Bayern-Besuch: Darum waren Münchner im Pauli-Block

7.10.2019, 17:55 Uhr
In Nürnberg waren am Sonntag nicht nur Hamburger, sondern auch Fans aus der ungeliebten Landeshauptstadt zu Gast.

© Sportfoto Zink / Daniel Marr In Nürnberg waren am Sonntag nicht nur Hamburger, sondern auch Fans aus der ungeliebten Landeshauptstadt zu Gast.

Braune Schwenkfahnen. Und weiße? Das Farbenspiel, das vor dem 1:1 gegen den FC St. Pauli am Sonntagmittag für Aufmerksamkeit sorgte, manch einem Club-Fan aus der Distanz sicher sauer aufstieß, war ein anderes. Die Choreo im Gästeblock orientierte sich nur halb an den braun-weißen Vereinsfarben des Kiez-Klubs.

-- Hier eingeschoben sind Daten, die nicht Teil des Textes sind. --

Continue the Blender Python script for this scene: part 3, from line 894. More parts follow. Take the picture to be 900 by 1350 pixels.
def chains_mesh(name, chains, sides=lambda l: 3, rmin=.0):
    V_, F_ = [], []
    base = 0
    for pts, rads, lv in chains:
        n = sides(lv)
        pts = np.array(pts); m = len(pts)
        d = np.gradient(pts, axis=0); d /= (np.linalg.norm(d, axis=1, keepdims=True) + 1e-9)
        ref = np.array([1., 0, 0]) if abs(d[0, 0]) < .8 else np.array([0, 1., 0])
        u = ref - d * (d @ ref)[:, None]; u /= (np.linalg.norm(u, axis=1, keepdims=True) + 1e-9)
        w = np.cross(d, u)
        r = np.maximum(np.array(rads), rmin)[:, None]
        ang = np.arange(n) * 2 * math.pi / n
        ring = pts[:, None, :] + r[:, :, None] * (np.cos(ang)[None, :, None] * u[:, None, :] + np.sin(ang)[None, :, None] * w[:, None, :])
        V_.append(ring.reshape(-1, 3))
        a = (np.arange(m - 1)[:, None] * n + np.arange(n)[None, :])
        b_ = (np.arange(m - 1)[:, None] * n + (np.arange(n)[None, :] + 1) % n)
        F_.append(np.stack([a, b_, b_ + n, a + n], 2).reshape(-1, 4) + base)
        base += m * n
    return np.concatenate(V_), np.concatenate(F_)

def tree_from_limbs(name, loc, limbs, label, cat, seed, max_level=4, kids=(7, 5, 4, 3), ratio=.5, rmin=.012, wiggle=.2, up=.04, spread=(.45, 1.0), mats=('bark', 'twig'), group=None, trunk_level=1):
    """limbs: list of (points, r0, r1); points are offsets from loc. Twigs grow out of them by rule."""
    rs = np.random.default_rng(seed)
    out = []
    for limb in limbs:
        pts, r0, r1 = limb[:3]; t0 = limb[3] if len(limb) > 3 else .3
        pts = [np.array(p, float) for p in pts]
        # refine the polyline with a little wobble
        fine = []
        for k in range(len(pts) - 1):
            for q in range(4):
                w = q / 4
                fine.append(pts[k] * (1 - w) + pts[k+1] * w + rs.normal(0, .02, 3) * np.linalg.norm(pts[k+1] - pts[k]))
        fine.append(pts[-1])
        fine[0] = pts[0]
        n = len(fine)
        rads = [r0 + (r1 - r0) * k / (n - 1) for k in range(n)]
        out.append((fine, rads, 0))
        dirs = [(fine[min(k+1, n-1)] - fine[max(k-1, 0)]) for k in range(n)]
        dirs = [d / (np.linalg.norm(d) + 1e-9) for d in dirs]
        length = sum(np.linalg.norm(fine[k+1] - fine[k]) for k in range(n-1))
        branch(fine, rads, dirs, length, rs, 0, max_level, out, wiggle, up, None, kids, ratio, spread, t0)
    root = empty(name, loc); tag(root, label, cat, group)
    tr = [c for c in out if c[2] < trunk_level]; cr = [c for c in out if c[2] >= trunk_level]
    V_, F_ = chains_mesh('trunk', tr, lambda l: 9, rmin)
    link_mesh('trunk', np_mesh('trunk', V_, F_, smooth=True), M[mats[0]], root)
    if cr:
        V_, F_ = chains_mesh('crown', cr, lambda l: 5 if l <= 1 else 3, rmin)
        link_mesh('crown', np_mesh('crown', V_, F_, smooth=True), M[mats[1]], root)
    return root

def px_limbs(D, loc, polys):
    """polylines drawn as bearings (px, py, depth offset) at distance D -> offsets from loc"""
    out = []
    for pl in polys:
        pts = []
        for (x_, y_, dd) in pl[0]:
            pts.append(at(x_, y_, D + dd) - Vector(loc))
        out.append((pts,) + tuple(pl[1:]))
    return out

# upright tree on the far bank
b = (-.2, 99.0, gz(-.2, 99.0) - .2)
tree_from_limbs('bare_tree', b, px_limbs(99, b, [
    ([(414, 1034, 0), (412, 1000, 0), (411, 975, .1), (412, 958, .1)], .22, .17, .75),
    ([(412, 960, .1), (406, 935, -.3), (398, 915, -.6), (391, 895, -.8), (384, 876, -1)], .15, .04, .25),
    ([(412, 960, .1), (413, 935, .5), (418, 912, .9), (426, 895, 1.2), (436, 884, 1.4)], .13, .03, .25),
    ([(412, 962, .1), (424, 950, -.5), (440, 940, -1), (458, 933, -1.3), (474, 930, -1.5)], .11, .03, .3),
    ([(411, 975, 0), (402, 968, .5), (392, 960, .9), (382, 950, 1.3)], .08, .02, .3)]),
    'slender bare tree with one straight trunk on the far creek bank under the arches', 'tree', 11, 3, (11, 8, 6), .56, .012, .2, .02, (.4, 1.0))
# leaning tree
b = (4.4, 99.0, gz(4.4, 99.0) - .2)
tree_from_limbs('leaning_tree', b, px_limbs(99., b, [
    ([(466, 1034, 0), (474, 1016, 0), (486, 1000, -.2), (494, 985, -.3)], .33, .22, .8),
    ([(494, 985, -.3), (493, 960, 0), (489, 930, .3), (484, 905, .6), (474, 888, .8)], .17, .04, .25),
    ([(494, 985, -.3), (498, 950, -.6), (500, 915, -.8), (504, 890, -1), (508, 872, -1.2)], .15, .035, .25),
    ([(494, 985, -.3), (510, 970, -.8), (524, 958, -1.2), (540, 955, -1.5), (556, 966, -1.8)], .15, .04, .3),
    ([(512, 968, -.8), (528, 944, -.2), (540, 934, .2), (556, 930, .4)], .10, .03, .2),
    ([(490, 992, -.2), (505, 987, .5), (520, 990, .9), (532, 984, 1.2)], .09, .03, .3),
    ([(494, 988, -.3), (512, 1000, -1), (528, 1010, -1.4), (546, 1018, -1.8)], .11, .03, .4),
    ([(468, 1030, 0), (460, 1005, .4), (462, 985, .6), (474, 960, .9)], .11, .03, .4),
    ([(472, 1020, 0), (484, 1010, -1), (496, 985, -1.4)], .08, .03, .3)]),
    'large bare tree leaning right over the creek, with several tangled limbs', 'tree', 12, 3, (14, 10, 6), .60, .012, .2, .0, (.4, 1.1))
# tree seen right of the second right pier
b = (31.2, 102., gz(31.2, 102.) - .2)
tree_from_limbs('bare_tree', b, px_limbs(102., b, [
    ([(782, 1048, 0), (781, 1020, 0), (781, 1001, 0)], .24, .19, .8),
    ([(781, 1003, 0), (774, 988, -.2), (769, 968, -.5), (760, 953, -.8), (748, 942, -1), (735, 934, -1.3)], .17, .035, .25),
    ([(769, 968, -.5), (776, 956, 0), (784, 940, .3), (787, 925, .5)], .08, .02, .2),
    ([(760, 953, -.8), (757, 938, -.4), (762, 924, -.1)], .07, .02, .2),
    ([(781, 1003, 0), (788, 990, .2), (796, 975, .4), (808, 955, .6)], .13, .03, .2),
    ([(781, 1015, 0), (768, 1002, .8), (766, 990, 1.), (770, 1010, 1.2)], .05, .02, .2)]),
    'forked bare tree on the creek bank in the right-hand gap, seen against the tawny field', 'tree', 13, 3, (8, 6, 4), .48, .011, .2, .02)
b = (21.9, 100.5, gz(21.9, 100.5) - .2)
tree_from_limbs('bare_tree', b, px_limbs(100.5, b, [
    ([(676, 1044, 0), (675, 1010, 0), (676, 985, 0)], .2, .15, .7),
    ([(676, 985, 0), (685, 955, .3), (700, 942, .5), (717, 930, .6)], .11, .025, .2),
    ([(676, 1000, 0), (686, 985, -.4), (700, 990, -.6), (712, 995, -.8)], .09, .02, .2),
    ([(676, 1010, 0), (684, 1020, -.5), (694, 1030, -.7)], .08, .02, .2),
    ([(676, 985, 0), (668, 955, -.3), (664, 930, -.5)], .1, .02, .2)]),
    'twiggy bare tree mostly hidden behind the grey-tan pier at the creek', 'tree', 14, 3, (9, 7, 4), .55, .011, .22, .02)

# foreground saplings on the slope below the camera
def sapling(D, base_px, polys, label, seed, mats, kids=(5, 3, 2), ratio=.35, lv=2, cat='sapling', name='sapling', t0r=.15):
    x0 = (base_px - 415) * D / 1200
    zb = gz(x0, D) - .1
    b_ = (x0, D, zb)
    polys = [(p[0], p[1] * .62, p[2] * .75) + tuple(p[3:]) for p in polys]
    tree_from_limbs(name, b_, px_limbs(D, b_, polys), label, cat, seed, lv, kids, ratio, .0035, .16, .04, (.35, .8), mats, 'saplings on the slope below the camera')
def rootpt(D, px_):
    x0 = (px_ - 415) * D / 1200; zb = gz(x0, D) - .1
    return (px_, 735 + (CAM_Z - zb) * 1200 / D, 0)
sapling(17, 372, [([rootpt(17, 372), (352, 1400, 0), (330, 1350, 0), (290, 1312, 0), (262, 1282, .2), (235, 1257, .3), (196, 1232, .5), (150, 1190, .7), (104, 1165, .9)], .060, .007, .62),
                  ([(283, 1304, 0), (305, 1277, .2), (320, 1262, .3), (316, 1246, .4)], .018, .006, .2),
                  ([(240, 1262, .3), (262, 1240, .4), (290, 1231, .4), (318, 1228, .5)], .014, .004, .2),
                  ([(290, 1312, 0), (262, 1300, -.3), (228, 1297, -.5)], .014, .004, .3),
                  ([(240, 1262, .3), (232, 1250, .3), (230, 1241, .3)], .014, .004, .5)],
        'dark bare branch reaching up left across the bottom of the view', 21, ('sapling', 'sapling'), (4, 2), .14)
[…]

In der Südkurve wehte es braun-rot, wodurch Ultrà Sankt Pauli, wie sich die Vereinigung der hartgesotten-herzlichen Hamburg-Anhänger nennt, ihre Verbundenheit zur Münchner Ultra-Gruppierung "Schickeria" verdeutlicht. Einschließlich einer roten Zaunfahne aus München, die Richtung Nordkurve grüßt.

Dass sich St.-Pauli-und-Bayern-Fans ziemlich gut verstehen, hat Hintergründe: Der FCB half 2003 in Form des Weltpokalsiegerbesieger-Retterspiels mit, dem damals klammen Kultklub aus dem Norden das finanzielle Überleben zu sichern. “Danke Uli“ titelte die Hamburger Morgenpost, T-Shirts mit dem Konterfei des Ober-Bayern wurden verkauft und dem Branchenprimus von einer Seite gehuldigt, von der man das zuvor nicht zwingend erwarten konnte. St.-Pauli-Boss Corny Littmann, Theathermacher und Vereinspräsident, sprach vom “Beginn einer großen Freundschaft“. Die Ultras von St. Pauli, des Klubs also, der sich schon seit je her als anderer, andernativer, auch politischer und hierbei linker Verein begreift und inszeniert, haben diese Freundschaft seitdem fortgeführt.

Dass dies mit der “Schickeria“, die nach einem brutalen Angriff einzelner Mitglieder auf Club-Fans im Mai 2007 bei den Anhängern des FCN völlig diskreditiert ist, gelang, lässt sich ebenfalls gut erklären: Die "Schickeria" hat in der Vergangenheit mehrfach die kosmopolitische Geschichte des Rekordmeisters hervorgehoben. Jedes Jahr organisiert die "Schickeria" etwa ein antirassistisches Fußballfest, das Kurt-Landauer-Turnier. Es soll an den Präsidenten des FC Bayern erinnern, der die Münchner 1932 zum ersten deutschen Meistertitel dirigierte. Im März 1933 hatten die Nazis den Juden Landauer zum Rücktritt gezwungen. 1938 wurde dieser ins Konzentrationslager Dachau gepfercht, sollte danach das Land verlassen und ging schließlich ins Exil in die Schweiz.